▶
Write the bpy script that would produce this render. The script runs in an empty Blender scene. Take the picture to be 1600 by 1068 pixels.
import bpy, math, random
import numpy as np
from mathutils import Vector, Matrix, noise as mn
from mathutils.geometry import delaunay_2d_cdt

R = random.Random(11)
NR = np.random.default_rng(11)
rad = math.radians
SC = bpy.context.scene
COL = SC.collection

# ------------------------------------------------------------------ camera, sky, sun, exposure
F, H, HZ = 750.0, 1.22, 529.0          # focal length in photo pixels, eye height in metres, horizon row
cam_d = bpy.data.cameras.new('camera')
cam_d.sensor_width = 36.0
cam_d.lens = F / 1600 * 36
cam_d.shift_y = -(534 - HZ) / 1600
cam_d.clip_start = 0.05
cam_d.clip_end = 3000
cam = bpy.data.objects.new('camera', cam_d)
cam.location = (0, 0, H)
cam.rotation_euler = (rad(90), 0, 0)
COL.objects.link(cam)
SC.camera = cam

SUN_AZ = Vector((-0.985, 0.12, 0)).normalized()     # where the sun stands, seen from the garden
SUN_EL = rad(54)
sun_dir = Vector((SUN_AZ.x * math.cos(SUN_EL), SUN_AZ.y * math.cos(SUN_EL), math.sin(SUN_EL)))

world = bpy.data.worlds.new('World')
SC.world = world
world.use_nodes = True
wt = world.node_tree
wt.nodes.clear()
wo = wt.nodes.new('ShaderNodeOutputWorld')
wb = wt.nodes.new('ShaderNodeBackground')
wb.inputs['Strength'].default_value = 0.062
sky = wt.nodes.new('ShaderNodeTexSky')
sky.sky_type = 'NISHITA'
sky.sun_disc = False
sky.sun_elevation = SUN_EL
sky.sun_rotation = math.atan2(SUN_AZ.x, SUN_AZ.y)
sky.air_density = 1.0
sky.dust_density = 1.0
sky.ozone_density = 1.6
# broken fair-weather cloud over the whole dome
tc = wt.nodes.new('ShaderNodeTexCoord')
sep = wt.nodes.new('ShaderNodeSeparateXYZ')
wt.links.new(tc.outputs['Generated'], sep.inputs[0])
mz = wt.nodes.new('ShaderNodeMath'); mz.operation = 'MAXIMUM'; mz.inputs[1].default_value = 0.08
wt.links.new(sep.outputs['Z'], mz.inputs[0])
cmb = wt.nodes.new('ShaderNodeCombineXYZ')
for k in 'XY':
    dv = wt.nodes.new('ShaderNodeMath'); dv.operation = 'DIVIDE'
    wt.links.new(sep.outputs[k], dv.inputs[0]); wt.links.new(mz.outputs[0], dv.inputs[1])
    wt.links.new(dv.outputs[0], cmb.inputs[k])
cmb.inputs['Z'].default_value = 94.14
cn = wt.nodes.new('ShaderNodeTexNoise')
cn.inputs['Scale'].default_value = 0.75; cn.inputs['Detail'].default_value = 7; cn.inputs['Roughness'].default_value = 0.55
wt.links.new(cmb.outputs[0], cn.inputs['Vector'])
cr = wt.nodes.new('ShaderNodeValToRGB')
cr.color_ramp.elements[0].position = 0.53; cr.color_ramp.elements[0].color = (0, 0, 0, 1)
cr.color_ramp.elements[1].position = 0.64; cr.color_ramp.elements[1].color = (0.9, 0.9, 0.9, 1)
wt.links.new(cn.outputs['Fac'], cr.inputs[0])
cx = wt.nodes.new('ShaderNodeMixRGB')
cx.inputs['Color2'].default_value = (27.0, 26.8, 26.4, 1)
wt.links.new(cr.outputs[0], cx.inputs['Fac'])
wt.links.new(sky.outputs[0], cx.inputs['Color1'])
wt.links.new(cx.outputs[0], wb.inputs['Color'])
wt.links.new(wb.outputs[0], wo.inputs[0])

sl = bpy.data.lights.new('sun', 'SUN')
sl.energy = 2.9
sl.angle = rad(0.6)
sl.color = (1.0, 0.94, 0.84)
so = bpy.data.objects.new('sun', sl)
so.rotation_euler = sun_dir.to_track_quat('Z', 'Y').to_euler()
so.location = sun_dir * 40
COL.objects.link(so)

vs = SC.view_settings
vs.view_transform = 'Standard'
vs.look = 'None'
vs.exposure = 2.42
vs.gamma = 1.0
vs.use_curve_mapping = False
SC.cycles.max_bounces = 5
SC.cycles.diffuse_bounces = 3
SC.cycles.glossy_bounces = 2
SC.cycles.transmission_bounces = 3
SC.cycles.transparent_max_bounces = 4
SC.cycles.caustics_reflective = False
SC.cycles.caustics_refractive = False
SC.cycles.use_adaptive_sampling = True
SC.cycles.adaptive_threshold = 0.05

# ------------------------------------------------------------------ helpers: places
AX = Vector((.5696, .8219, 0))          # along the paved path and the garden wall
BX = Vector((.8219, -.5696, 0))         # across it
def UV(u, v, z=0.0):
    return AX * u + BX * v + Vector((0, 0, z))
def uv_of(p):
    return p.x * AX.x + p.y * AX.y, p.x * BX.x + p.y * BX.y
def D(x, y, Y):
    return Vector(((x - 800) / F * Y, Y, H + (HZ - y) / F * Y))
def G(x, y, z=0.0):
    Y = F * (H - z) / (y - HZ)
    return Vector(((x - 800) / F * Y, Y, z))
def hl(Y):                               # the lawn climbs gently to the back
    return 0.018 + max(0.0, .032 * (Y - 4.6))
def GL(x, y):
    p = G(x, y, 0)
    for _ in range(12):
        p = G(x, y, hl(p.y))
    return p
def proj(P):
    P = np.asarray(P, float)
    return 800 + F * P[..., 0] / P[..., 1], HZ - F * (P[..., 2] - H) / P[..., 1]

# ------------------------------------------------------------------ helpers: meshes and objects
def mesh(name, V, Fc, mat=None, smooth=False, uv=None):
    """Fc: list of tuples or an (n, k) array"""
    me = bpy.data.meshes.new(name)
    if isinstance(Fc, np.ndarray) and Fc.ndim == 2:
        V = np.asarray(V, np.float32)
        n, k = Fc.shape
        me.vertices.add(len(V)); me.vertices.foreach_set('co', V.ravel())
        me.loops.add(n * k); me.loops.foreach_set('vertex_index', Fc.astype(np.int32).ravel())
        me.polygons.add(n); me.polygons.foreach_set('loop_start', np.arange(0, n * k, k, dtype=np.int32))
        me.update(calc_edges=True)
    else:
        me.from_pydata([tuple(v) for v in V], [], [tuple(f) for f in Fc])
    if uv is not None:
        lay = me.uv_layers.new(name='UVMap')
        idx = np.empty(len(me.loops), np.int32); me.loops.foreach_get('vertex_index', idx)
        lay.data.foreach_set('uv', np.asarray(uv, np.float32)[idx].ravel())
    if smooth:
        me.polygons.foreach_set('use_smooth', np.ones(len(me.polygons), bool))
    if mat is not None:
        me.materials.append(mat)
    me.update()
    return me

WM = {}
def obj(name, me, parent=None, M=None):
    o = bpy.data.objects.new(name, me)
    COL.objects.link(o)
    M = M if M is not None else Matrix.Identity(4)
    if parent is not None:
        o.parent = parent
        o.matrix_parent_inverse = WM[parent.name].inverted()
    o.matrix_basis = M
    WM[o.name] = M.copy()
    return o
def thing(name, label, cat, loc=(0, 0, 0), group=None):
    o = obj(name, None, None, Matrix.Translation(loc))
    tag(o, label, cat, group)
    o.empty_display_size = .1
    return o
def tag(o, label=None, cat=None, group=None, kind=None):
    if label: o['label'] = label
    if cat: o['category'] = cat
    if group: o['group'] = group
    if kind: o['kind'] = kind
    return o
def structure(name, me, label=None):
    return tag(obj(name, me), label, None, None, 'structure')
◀
WHAT THE TASK ASKS: Word for word, quote all of the data above.

SOLVED PROBLEM:
Write the bpy script that would produce this render. The script runs in an empty Blender scene. Take the picture to be 1600 by 1068 pixels.
import bpy, math, random
import numpy as np
from mathutils import Vector, Matrix, noise as mn
from mathutils.geometry import delaunay_2d_cdt

R = random.Random(11)
NR = np.random.default_rng(11)
rad = math.radians
SC = bpy.context.scene
COL = SC.collection

# ------------------------------------------------------------------ camera, sky, sun, exposure
F, H, HZ = 750.0, 1.22, 529.0          # focal length in photo pixels, eye height in metres, horizon row
cam_d = bpy.data.cameras.new('camera')
cam_d.sensor_width = 36.0
cam_d.lens = F / 1600 * 36
cam_d.shift_y = -(534 - HZ) / 1600
cam_d.clip_start = 0.05
cam_d.clip_end = 3000
cam = bpy.data.objects.new('camera', cam_d)
cam.location = (0, 0, H)
cam.rotation_euler = (rad(90), 0, 0)
COL.objects.link(cam)
SC.camera = cam

SUN_AZ = Vector((-0.985, 0.12, 0)).normalized()     # where the sun stands, seen from the garden
SUN_EL = rad(54)
sun_dir = Vector((SUN_AZ.x * math.cos(SUN_EL), SUN_AZ.y * math.cos(SUN_EL), math.sin(SUN_EL)))

world = bpy.data.worlds.new('World')
SC.world = world
world.use_nodes = True
wt = world.node_tree
wt.nodes.clear()
wo = wt.nodes.new('ShaderNodeOutputWorld')
wb = wt.nodes.new('ShaderNodeBackground')
wb.inputs['Strength'].default_value = 0.062
sky = wt.nodes.new('ShaderNodeTexSky')
sky.sky_type = 'NISHITA'
sky.sun_disc = False
sky.sun_elevation = SUN_EL
sky.sun_rotation = math.atan2(SUN_AZ.x, SUN_AZ.y)
sky.air_density = 1.0
sky.dust_density = 1.0
sky.ozone_density = 1.6
# broken fair-weather cloud over the whole dome
tc = wt.nodes.new('ShaderNodeTexCoord')
sep = wt.nodes.new('ShaderNodeSeparateXYZ')
wt.links.new(tc.outputs['Generated'], sep.inputs[0])
mz = wt.nodes.new('ShaderNodeMath'); mz.operation = 'MAXIMUM'; mz.inputs[1].default_value = 0.08
wt.links.new(sep.outputs['Z'], mz.inputs[0])
cmb = wt.nodes.new('ShaderNodeCombineXYZ')
for k in 'XY':
    dv = wt.nodes.new('ShaderNodeMath'); dv.operation = 'DIVIDE'
    wt.links.new(sep.outputs[k], dv.inputs[0]); wt.links.new(mz.outputs[0], dv.inputs[1])
    wt.links.new(dv.outputs[0], cmb.inputs[k])
cmb.inputs['Z'].default_value = 94.14
cn = wt.nodes.new('ShaderNodeTexNoise')
cn.inputs['Scale'].default_value = 0.75; cn.inputs['Detail'].default_value = 7; cn.inputs['Roughness'].default_value = 0.55
wt.links.new(cmb.outputs[0], cn.inputs['Vector'])
cr = wt.nodes.new('ShaderNodeValToRGB')
cr.color_ramp.elements[0].position = 0.53; cr.color_ramp.elements[0].color = (0, 0, 0, 1)
cr.color_ramp.elements[1].position = 0.64; cr.color_ramp.elements[1].color = (0.9, 0.9, 0.9, 1)
wt.links.new(cn.outputs['Fac'], cr.inputs[0])
cx = wt.nodes.new('ShaderNodeMixRGB')
cx.inputs['Color2'].default_value = (27.0, 26.8, 26.4, 1)
wt.links.new(cr.outputs[0], cx.inputs['Fac'])
wt.links.new(sky.outputs[0], cx.inputs['Color1'])
wt.links.new(cx.outputs[0], wb.inputs['Color'])
wt.links.new(wb.outputs[0], wo.inputs[0])

sl = bpy.data.lights.new('sun', 'SUN')
sl.energy = 2.9
sl.angle = rad(0.6)
sl.color = (1.0, 0.94, 0.84)
so = bpy.data.objects.new('sun', sl)
so.rotation_euler = sun_dir.to_track_quat('Z', 'Y').to_euler()
so.location = sun_dir * 40
COL.objects.link(so)

vs = SC.view_settings
vs.view_transform = 'Standard'
vs.look = 'None'
vs.exposure = 2.42
vs.gamma = 1.0
vs.use_curve_mapping = False
SC.cycles.max_bounces = 5
SC.cycles.diffuse_bounces = 3
SC.cycles.glossy_bounces = 2
SC.cycles.transmission_bounces = 3
SC.cycles.transparent_max_bounces = 4
SC.cycles.caustics_reflective = False
SC.cycles.caustics_refractive = False
SC.cycles.use_adaptive_sampling = True
SC.cycles.adaptive_threshold = 0.05

# ------------------------------------------------------------------ helpers: places
AX = Vector((.5696, .8219, 0))          # along the paved path and the garden wall
BX = Vector((.8219, -.5696, 0))         # across it
def UV(u, v, z=0.0):
    return AX * u + BX * v + Vector((0, 0, z))
def uv_of(p):
    return p.x * AX.x + p.y * AX.y, p.x * BX.x + p.y * BX.y
def D(x, y, Y):
    return Vector(((x - 800) / F * Y, Y, H + (HZ - y) / F * Y))
def G(x, y, z=0.0):
    Y = F * (H - z) / (y - HZ)
    return Vector(((x - 800) / F * Y, Y, z))
def hl(Y):                               # the lawn climbs gently to the back
    return 0.018 + max(0.0, .032 * (Y - 4.6))
def GL(x, y):
    p = G(x, y, 0)
    for _ in range(12):
        p = G(x, y, hl(p.y))
    return p
def proj(P):
    P = np.asarray(P, float)
    return 800 + F * P[..., 0] / P[..., 1], HZ - F * (P[..., 2] - H) / P[..., 1]

# ------------------------------------------------------------------ helpers: meshes and objects
def mesh(name, V, Fc, mat=None, smooth=False, uv=None):
    """Fc: list of tuples or an (n, k) array"""
    me = bpy.data.meshes.new(name)
    if isinstance(Fc, np.ndarray) and Fc.ndim == 2:
        V = np.asarray(V, np.float32)
        n, k = Fc.shape
        me.vertices.add(len(V)); me.vertices.foreach_set('co', V.ravel())
        me.loops.add(n * k); me.loops.foreach_set('vertex_index', Fc.astype(np.int32).ravel())
        me.polygons.add(n); me.polygons.foreach_set('loop_start', np.arange(0, n * k, k, dtype=np.int32))
        me.update(calc_edges=True)
    else:
        me.from_pydata([tuple(v) for v in V], [], [tuple(f) for f in Fc])
    if uv is not None:
        lay = me.uv_layers.new(name='UVMap')
        idx = np.empty(len(me.loops), np.int32); me.loops.foreach_get('vertex_index', idx)
        lay.data.foreach_set('uv', np.asarray(uv, np.float32)[idx].ravel())
    if smooth:
        me.polygons.foreach_set('use_smooth', np.ones(len(me.polygons), bool))
    if mat is not None:
        me.materials.append(mat)
    me.update()
    return me

WM = {}
def obj(name, me, parent=None, M=None):
    o = bpy.data.objects.new(name, me)
    COL.objects.link(o)
    M = M if M is not None else Matrix.Identity(4)
    if parent is not None:
        o.parent = parent
        o.matrix_parent_inverse = WM[parent.name].inverted()
    o.matrix_basis = M
    WM[o.name] = M.copy()
    return o
def thing(name, label, cat, loc=(0, 0, 0), group=None):
    o = obj(name, None, None, Matrix.Translation(loc))
    tag(o, label, cat, group)
    o.empty_display_size = .1
    return o
def tag(o, label=None, cat=None, group=None, kind=None):
    if label: o['label'] = label
    if cat: o['category'] = cat
    if group: o['group'] = group
    if kind: o['kind'] = kind
    return o
def structure(name, me, label=None):
    return tag(obj(name, me), label, None, None, 'structure')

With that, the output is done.